Bubbles

Sometimes I wish as we grew up we stayed as easy to please as when we were kids.
Our children are SO easy to please.
 
Make them pancakes- Best mom in the world.
Give them a piggy back ride- Best dad in the world.
Tickle them- Thrill of a lifetime.
Let them go outside an blow bubbles- They talk about it for weeks!
 
Yall, we just went on a month long vacation, and out of everything we did, Brayden remembers Brendans grandmother making him bug pancakes when we went camping, and having a tea party with her and Braxton when we were at their house!
 
We could have saved 800.00! Just went straight to Indiana, stayed there for 3 weeks, and went straight back!
 
I love that they are grateful for what they have, and that we can provide them with what they want.
 
I've had some recent events that made me think about some things..
Why am I wasting my time?
Why am I exhausting so much energy on things that DO NOT MATTER?
Where is my focus?
My focus is now, solely, my family.
All other things are secondary.
It's always been this way, but I have just been giving too much of myself away, to not get anything in return.
I don't ever do anything EXPECTING to get something back, but after a while, it beats me up.
I get bruised, and it takes some time for the soreness to go away.
The bruise may fade, but I still remember what caused it, and I'm sure to never do it again.
It's exhausting, it hurts my feelings, and it's not fair to my husband, and my babies.
They need ALL of me.
THEY are the ones who fill my heart with joy.
Who love me unconditionally, no matter WHAT!
 
 
So, today, I enjoyed the simple things.
Worshipping my Savior, alongside the man that was handpicked by God himself to be my husband, my provider, best friend.
Nursing an 11 month old who would rather be no other place than in the arms of his mommy.
Sitting my 4 year old in my lap and counting each one of his perfect tiny toes, in our own rendition of "this little piggy"...
Tickling my 2 year old, whose laugh will make even the worst day seem like nothing.
 
Stopping what I'm doing, because my babies want to go outside and blow bubbles...
 
 
Just watching them interact, laugh, play, talk to each other was amazing.
I just sat back and marveled at these 3 dudes who were once just little beans on an ultrasound screen. Who once had a foot in my ribs, or an elbow moving down my belly. Who once made my heart stop, just by the sound of their first breath.
 
They are growing rapidly before our eyes.

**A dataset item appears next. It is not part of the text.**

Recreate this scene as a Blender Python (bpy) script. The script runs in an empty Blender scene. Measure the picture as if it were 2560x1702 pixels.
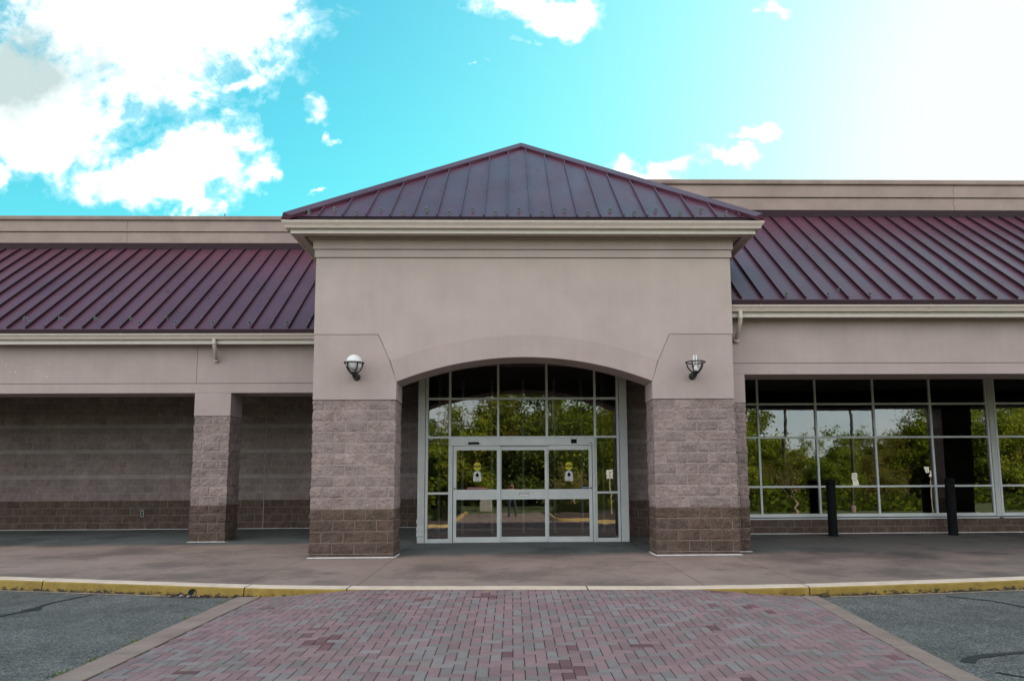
import bpy, bmesh, math, random
from mathutils import Vector, Matrix, noise

C = bpy.context.scene.collection
E = 1.55                      # eye height above the road; heights below are written from eye level
RND = random.Random(7)

# ------------------------------------------------------------------ mesh helpers
class MB:
    """Collects geometry in world metres (z from eye level) and links it as one mesh object."""
    def __init__(self):
        self.v, self.f, self.m = [], [], []
        self.col = None
    def quad(self, a, b, c, d, m=0):
        n = len(self.v); self.v += [a, b, c, d]; self.f.append((n, n+1, n+2, n+3)); self.m.append(m)
    def poly(self, pts, m=0):
        n = len(self.v); self.v += list(pts); self.f.append(tuple(range(n, n+len(pts)))); self.m.append(m)
    def box(self, x0, x1, y0, y1, z0, z1, m=0):
        n = len(self.v)
        self.v += [(x0,y0,z0),(x1,y0,z0),(x1,y1,z0),(x0,y1,z0),(x0,y0,z1),(x1,y0,z1),(x1,y1,z1),(x0,y1,z1)]
        for q in ((0,3,2,1),(4,5,6,7),(0,1,5,4),(1,2,6,5),(2,3,7,6),(3,0,4,7)):
            self.f.append(tuple(n+i for i in q)); self.m.append(m)
    def prism(self, pts, y0, y1, m=0):
        """Polygon in (x, z), extruded from y0 (towards the viewer) to y1."""
        k = len(pts); n = len(self.v)
        self.v += [(x, y0, z) for x, z in pts] + [(x, y1, z) for x, z in pts]
        self.f.append(tuple(n+i for i in range(k))); self.m.append(m)
        self.f.append(tuple(n+k+i for i in reversed(range(k)))); self.m.append(m)
        for i in range(k):
            j = (i+1) % k
            self.f.append((n+i, n+k+i, n+k+j, n+j)); self.m.append(m)
    def strip_prism(self, top, bot, y0, y1, m=0):
        """Band between two x-sorted polylines (top and bottom, same count) in (x, z), thick from y0 to y1."""
        n = len(self.v); k = len(top)
        for y in (y0, y1):
            self.v += [(x, y, z) for x, z in bot] + [(x, y, z) for x, z in top]
        for i in range(k-1):
            self.f += [(n+i, n+i+1, n+k+i+1, n+k+i), (n+2*k+i+1, n+2*k+i, n+3*k+i, n+3*k+i+1),
                       (n+i+1, n+i, n+2*k+i, n+2*k+i+1), (n+k+i, n+k+i+1, n+3*k+i+1, n+3*k+i)]
            self.m += [m]*4
        self.f += [(n, n+k, n+3*k, n+2*k), (n+k-1, n+3*k-1, n+4*k-1, n+2*k-1)]; self.m += [m]*2
    def sweep(self, prof, path, m=0, closed_prof=True, caps=True):
        """Profile (out, z) along a plan path (x, y); out is to the right of the direction of travel."""
        k = len(prof); base = len(self.v); np_ = len(path)
        nor = []
        for i in range(np_):
            ns = []
            for a, b in ((i-1, i), (i, i+1)):
                if 0 <= a and b < np_:
                    dx, dy = path[b][0]-path[a][0], path[b][1]-path[a][1]
                    L = math.hypot(dx, dy); ns.append((dy/L, -dx/L))
            if len(ns) == 2:
                sx, sy = ns[0][0]+ns[1][0], ns[0][1]+ns[1][1]; L2 = sx*sx+sy*sy
                nor.append((2*sx/L2, 2*sy/L2))
            else: nor.append(ns[0])
        for (x, y), (nx, ny) in zip(path, nor):
            for o, z in prof: self.v.append((x+nx*o, y+ny*o, z))
        kk = k if closed_prof else k-1
        for i in range(np_-1):
            for j in range(kk):
                a, b = base+i*k+j, base+i*k+(j+1) % k
                self.f.append((a, b, b+k, a+k)); self.m.append(m)
        if caps and closed_prof:
            self.f.append(tuple(base+j for j in reversed(range(k)))); self.m.append(m)
            self.f.append(tuple(base+(np_-1)*k+j for j in range(k))); self.m.append(m)
    def tube(self, pts, r, n=8, m=0, caps=True):
        """Tube through 3-D points; r is one radius or one per point."""
        if not hasattr(r, '__len__'): r = [r]*len(pts)
        base = len(self.v); P = [Vector(p) for p in pts]
        up = Vector((0.13, 0.31, 0.94))
        for i, p in enumerate(P):
            t = (P[min(i+1, len(P)-1)] - P[max(i-1, 0)]).normalized()
            a = t.cross(up)
            if a.length < 0.1: a = t.cross(Vector((1, 0, 0)))
            a.normalize(); b = t.cross(a)
            for j in range(n):
                th = 2*math.pi*j/n
                self.v.append(tuple(p + (a*math.cos(th) + b*math.sin(th))*r[i]))
        for i in range(len(P)-1):
            for j in range(n):
                a, b = base+i*n+j, base+i*n+(j+1) % n
                self.f.append((a, b, b+n, a+n)); self.m.append(m)
        if caps:
            self.f.append(tuple(base+j for j in reversed(range(n)))); self.m.append(m)
            self.f.append(tuple(base+(len(P)-1)*n+j for j in range(n))); self.m.append(m)
    def lathe(self, prof, cx, cy, n=24, m=0):
        """Profile (r, z) turned about the vertical through (cx, cy)."""
        base = len(self.v); k = len(prof)
        for j in range(n):
            th = 2*math.pi*j/n
            for r, z in prof: self.v.append((cx+r*math.cos(th), cy+r*math.sin(th), z))
        for j in range(n):
            for i in range(k-1):
                a, b = base+j*k+i, base+((j+1) % n)*k+i
                self.f.append((a, b, b+1, a+1)); self.m.append(m)
    def build(self, name, mats, parent=None, smooth=False, bevel=0, origin=None):
        if not isinstance(mats, (list, tuple)): mats = [mats]
        base = WORLD.get(parent.name, Vector((0,0,0))) if parent else Vector((0,0,0))
        o0 = Vector(origin)+Vector((0,0,E)) if origin is not None else base.copy()
        me = bpy.data.meshes.new(name)
        me.from_pydata([(x-o0.x, y-o0.y, z+E-o0.z) for x, y, z in self.v], [], self.f)
        for mt in mats: me.materials.append(mt)
        me.polygons.foreach_set('material_index', self.m)
        if smooth: me.polygons.foreach_set('use_smooth', [True]*len(self.f))
        if self.col is not None:
            self.col += [(1, 1, 1, 1)]*(len(self.v)-len(self.col))
            at = me.color_attributes.new('Col', 'FLOAT_COLOR', 'POINT')
            at.data.foreach_set('color', [c for q in self.col for c in q])
        me.update()
        o = bpy.data.objects.new(name, me); C.objects.link(o)
        o.location = o0 - base
        if parent: o.parent = parent
        WORLD[o.name] = o0
        if bevel:
            bv = o.modifiers.new('Bevel', 'BEVEL'); bv.width = bevel; bv.segments = 2; bv.limit_method = 'ANGLE'
        return o
WORLD = {}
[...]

Sometimes I'm scared to blink!  
 
As I listened to my sweet Braxton say: 
"Mommy, I blow bubbles at Breland! Brayden share bubbles! The wind blow them away! I pop bubbles!"
 
I thought...who told him he could grow up?
I know I will miss the days when they are satisfied by bubbles, or pancakes.
When they ask for a $3.00 car at walmart.
When nothing makes them happier than a kiss from daddy, or a high five when they do something cool..
When they come at 3 in the morning to "sweep wif mommy, daddy at werk"
 
THESE are the things that matter.
These little moments.
Right here, right now.
 
I am so thankful for my sweet Bundle of Banks Boys!
From the tops of their heads, to the dirt under their fingernails, to the soles of their flat feet.
Thank you God for loaning them to me.
I promise, promise, to take care of them.
It's only fair, since they take such good care of me.